In this episode of Last First Date Radio:
“’Til death do us part”. When you’re married, there can be a big change as to how you treat your partner. Most people don’t continue dating and prioritizing relationships like they did before marriage. If you rest on your laurels and think you don’t have to nourish your relationship once you’re married, your marriage will probably fall apart.
We’re taught love is easy. When it gets hard, that’s when your relationship begins. What makes it worthwhile are qualities like self awareness and personal responsibility for actions and words. Do you both have a growth mindset? Do you trust each other? How do you communicate? How well do you argue? Those are the qualities you should be looking at in your relationship.
Begin with listening well. We can all get better at it. Use feeling words, and be willing to hear the other person. Get curious about what the other person would like from you. Own your triggers. Don’t make others responsible for tiptoeing around your triggers.

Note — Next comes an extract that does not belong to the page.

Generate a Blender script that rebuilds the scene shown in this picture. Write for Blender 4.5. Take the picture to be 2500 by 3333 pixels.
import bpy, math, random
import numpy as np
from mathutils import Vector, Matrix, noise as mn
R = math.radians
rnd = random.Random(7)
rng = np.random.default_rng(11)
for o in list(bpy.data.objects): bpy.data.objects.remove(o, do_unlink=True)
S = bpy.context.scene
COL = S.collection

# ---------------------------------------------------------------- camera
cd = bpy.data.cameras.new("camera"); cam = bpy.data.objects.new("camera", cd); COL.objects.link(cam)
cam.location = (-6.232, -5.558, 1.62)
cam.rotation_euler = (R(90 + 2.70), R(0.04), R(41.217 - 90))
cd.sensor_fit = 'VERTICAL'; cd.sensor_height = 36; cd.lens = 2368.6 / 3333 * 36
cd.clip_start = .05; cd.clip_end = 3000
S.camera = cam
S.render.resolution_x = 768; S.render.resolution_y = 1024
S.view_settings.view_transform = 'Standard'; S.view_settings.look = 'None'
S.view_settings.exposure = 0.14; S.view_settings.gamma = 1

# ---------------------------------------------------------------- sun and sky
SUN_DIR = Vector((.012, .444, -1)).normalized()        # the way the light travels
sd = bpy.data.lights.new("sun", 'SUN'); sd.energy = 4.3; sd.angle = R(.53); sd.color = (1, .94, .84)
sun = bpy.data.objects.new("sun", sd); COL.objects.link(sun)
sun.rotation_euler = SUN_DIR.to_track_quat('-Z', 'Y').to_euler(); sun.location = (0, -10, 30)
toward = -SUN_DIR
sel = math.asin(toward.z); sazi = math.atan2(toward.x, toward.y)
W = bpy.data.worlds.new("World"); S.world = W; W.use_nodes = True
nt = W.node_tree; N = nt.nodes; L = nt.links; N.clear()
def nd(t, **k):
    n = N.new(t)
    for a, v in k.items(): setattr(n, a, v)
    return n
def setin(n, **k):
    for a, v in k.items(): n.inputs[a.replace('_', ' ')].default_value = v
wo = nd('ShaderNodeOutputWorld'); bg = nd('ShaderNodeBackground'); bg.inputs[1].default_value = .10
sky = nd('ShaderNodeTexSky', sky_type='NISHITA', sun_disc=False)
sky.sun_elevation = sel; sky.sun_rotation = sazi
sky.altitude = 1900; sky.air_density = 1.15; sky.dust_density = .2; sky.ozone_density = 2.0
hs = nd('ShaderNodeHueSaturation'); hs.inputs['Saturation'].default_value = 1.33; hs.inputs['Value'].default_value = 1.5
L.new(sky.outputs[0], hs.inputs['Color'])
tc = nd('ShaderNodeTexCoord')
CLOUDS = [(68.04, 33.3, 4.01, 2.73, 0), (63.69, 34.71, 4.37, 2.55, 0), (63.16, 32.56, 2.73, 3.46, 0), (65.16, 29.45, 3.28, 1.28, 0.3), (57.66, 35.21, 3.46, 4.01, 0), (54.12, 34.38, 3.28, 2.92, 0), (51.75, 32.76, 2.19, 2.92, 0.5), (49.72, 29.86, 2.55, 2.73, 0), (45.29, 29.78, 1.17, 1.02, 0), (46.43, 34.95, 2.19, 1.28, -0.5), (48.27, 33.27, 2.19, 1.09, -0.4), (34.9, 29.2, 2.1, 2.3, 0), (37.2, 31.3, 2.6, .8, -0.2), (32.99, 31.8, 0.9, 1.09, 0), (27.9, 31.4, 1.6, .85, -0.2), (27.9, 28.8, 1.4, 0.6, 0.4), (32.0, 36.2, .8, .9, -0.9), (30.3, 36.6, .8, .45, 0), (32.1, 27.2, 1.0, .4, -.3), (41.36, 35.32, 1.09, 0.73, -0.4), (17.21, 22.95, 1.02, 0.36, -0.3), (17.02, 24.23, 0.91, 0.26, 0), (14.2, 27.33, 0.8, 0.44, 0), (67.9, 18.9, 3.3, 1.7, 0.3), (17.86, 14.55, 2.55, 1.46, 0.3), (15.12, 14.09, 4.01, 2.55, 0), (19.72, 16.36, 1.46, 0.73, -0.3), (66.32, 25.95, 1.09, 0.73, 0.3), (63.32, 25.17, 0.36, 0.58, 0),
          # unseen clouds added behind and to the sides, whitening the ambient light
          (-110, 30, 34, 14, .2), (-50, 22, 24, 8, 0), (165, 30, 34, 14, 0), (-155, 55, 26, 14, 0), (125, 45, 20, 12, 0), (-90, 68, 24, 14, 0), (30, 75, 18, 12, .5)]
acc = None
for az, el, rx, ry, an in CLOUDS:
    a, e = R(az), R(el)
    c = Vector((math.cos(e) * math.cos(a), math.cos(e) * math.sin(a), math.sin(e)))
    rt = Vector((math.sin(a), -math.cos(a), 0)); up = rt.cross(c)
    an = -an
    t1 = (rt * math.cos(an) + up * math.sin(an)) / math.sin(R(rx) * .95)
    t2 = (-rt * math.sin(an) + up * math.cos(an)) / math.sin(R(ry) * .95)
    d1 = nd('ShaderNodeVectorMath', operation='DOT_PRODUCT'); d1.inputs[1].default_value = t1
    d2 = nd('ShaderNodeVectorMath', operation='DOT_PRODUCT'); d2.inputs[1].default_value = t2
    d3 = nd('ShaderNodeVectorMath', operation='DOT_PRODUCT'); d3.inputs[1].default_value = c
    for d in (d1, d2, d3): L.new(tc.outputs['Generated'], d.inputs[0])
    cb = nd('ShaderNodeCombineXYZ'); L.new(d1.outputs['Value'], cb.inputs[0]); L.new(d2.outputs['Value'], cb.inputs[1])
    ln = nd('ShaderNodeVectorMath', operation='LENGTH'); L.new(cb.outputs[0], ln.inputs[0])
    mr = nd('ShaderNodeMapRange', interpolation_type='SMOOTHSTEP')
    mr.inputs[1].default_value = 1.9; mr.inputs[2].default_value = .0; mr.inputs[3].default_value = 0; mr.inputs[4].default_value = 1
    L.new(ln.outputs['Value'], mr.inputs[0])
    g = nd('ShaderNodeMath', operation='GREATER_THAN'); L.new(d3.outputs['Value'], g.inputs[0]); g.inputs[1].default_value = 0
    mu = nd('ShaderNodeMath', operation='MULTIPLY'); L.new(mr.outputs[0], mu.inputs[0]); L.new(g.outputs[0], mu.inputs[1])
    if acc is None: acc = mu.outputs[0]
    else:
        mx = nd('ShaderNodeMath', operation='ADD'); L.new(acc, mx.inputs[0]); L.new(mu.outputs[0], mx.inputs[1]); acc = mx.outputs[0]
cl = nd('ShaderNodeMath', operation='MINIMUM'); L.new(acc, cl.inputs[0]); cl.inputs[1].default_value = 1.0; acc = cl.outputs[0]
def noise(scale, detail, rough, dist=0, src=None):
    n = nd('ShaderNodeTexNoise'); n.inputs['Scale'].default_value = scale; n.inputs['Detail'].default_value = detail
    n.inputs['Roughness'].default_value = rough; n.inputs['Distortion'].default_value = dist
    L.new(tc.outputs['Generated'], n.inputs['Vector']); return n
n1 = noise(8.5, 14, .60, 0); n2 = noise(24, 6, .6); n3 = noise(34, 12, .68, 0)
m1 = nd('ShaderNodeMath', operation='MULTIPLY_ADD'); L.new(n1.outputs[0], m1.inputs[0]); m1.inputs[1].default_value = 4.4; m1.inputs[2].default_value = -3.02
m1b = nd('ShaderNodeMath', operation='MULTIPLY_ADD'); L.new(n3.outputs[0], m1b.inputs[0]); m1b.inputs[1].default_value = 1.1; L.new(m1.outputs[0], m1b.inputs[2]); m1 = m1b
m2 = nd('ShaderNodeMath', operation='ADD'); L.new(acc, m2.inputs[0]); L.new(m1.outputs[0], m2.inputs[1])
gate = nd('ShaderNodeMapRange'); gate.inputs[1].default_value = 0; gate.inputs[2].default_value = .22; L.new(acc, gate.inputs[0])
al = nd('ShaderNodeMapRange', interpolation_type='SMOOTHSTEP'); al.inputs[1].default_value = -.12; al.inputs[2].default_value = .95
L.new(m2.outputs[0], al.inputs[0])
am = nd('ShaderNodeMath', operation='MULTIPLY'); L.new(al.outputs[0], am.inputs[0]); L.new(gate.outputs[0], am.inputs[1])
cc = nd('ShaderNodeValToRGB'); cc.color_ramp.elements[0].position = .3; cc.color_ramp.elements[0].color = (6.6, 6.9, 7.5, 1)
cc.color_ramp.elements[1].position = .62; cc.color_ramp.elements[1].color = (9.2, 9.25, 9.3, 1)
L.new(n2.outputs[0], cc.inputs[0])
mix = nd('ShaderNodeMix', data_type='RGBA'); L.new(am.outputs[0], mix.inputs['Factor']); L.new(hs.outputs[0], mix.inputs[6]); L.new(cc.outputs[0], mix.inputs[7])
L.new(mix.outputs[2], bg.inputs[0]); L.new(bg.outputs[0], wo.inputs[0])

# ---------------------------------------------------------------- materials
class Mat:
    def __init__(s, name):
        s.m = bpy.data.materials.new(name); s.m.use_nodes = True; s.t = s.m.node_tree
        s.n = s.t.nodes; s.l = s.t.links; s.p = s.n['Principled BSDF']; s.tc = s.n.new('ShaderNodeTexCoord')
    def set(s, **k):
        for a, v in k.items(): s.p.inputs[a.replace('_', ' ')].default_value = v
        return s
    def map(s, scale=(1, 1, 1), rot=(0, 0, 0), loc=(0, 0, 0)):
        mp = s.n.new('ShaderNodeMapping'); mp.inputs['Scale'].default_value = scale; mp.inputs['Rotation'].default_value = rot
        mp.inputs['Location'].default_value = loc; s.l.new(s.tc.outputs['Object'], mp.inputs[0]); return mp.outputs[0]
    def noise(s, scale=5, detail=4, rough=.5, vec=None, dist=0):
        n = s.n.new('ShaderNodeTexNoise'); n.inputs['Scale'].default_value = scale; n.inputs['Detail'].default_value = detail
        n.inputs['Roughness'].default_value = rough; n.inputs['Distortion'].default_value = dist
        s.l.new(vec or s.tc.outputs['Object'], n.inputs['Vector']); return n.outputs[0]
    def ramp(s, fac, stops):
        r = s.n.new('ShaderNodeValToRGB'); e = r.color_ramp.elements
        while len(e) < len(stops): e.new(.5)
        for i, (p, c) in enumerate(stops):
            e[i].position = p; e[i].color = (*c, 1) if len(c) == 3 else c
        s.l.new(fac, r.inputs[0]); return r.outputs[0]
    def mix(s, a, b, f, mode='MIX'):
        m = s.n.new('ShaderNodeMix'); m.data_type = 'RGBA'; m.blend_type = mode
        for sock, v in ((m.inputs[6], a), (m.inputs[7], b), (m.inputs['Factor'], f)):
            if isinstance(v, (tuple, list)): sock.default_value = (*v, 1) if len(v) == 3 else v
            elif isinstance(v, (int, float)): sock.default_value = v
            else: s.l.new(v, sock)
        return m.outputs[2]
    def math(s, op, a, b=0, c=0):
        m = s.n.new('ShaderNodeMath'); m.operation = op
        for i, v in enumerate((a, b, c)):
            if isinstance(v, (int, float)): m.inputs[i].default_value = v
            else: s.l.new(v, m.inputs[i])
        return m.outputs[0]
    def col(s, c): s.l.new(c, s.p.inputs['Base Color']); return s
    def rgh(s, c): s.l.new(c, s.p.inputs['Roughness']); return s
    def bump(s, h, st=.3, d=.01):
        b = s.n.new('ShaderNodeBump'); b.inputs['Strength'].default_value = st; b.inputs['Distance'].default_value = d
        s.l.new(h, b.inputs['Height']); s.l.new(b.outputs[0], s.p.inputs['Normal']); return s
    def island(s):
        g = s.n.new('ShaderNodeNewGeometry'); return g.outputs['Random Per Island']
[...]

To create more intimacy in your relationship, you need trust and vulnerability. Be yourself and feel safe to do that. There should be a weekly meeting where you’re talking about your relationship. What’s working, what’s not, and where can we reach for a little more in our relationships. Make it a ritual. That’s a bond that you do together.
To create more spiciness, we need to tap into the part of ourselves that is desire – unpredictability and spontaneity. We need security/predictability and spontaneity to have a sexier relationship. Pay attention to that part of your relationship.
The goal is to be happy, but not picture perfect. If the relationship really isn’t working, there’s always the option to leave. There are going to be attributes in every partnership that are not loveable. And that’s okay. When one of you is no longer to take responsibility, it’s over.
The most important thing anyone can do is equip yourself with relationship tools. You can’t be successful at anything in life without training.